• **STATED PROBLEM**
Extract the complete listing and repeat it word for word.

*** SUPPLIED INFORMATION

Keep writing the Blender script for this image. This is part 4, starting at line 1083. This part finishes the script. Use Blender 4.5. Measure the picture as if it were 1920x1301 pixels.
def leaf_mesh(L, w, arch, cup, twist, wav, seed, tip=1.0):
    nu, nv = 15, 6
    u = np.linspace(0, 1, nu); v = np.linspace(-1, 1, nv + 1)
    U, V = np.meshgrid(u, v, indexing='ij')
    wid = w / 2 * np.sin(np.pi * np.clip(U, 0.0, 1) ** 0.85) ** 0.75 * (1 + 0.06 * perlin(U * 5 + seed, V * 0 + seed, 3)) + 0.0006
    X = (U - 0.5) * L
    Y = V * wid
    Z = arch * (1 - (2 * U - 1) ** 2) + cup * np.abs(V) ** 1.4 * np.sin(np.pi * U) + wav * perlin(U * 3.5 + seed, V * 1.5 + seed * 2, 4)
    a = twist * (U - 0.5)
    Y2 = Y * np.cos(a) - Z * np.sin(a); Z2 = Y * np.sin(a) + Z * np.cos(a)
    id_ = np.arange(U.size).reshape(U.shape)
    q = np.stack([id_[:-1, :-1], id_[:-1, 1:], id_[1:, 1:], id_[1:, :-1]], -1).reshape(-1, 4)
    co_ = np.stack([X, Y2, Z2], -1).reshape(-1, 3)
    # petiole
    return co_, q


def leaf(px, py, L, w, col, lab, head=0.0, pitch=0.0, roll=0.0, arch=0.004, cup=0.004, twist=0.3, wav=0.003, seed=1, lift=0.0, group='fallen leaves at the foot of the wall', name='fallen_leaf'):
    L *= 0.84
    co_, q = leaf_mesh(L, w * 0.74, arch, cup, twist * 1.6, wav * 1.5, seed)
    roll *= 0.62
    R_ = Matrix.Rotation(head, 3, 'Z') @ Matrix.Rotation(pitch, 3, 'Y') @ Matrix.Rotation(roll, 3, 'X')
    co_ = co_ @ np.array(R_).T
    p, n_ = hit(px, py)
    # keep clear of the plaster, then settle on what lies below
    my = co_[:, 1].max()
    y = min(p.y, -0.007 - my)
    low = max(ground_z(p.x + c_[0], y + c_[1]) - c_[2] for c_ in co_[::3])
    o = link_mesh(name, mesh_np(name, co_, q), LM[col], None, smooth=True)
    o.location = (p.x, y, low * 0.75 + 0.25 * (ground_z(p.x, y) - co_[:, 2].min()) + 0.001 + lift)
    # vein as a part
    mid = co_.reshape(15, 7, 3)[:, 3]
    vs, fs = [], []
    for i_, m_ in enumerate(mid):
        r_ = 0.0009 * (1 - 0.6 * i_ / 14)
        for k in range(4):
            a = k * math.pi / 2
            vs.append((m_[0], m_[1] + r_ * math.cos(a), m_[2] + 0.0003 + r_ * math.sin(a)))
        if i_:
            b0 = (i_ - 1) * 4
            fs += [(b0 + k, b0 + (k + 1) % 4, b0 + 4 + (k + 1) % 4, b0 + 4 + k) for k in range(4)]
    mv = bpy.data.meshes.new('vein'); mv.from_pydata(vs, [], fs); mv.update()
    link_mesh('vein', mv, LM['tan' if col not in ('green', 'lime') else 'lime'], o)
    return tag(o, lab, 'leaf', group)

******

• **TASK OUTPUT**
Keep writing the Blender script for this image. This is part 4, starting at line 1083. This part finishes the script. Use Blender 4.5. Measure the picture as if it were 1920x1301 pixels.
def leaf_mesh(L, w, arch, cup, twist, wav, seed, tip=1.0):
    nu, nv = 15, 6
    u = np.linspace(0, 1, nu); v = np.linspace(-1, 1, nv + 1)
    U, V = np.meshgrid(u, v, indexing='ij')
    wid = w / 2 * np.sin(np.pi * np.clip(U, 0.0, 1) ** 0.85) ** 0.75 * (1 + 0.06 * perlin(U * 5 + seed, V * 0 + seed, 3)) + 0.0006
    X = (U - 0.5) * L
    Y = V * wid
    Z = arch * (1 - (2 * U - 1) ** 2) + cup * np.abs(V) ** 1.4 * np.sin(np.pi * U) + wav * perlin(U * 3.5 + seed, V * 1.5 + seed * 2, 4)
    a = twist * (U - 0.5)
    Y2 = Y * np.cos(a) - Z * np.sin(a); Z2 = Y * np.sin(a) + Z * np.cos(a)
    id_ = np.arange(U.size).reshape(U.shape)
    q = np.stack([id_[:-1, :-1], id_[:-1, 1:], id_[1:, 1:], id_[1:, :-1]], -1).reshape(-1, 4)
    co_ = np.stack([X, Y2, Z2], -1).reshape(-1, 3)
    # petiole
    return co_, q


def leaf(px, py, L, w, col, lab, head=0.0, pitch=0.0, roll=0.0, arch=0.004, cup=0.004, twist=0.3, wav=0.003, seed=1, lift=0.0, group='fallen leaves at the foot of the wall', name='fallen_leaf'):
    L *= 0.84
    co_, q = leaf_mesh(L, w * 0.74, arch, cup, twist * 1.6, wav * 1.5, seed)
    roll *= 0.62
    R_ = Matrix.Rotation(head, 3, 'Z') @ Matrix.Rotation(pitch, 3, 'Y') @ Matrix.Rotation(roll, 3, 'X')
    co_ = co_ @ np.array(R_).T
    p, n_ = hit(px, py)
    # keep clear of the plaster, then settle on what lies below
    my = co_[:, 1].max()
    y = min(p.y, -0.007 - my)
    low = max(ground_z(p.x + c_[0], y + c_[1]) - c_[2] for c_ in co_[::3])
    o = link_mesh(name, mesh_np(name, co_, q), LM[col], None, smooth=True)
    o.location = (p.x, y, low * 0.75 + 0.25 * (ground_z(p.x, y) - co_[:, 2].min()) + 0.001 + lift)
    # vein as a part
    mid = co_.reshape(15, 7, 3)[:, 3]
    vs, fs = [], []
    for i_, m_ in enumerate(mid):
        r_ = 0.0009 * (1 - 0.6 * i_ / 14)
        for k in range(4):
            a = k * math.pi / 2
            vs.append((m_[0], m_[1] + r_ * math.cos(a), m_[2] + 0.0003 + r_ * math.sin(a)))
        if i_:
            b0 = (i_ - 1) * 4
            fs += [(b0 + k, b0 + (k + 1) % 4, b0 + 4 + (k + 1) % 4, b0 + 4 + k) for k in range(4)]
    mv = bpy.data.meshes.new('vein'); mv.from_pydata(vs, [], fs); mv.update()
    link_mesh('vein', mv, LM['tan' if col not in ('green', 'lime') else 'lime'], o)
    return tag(o, lab, 'leaf', group)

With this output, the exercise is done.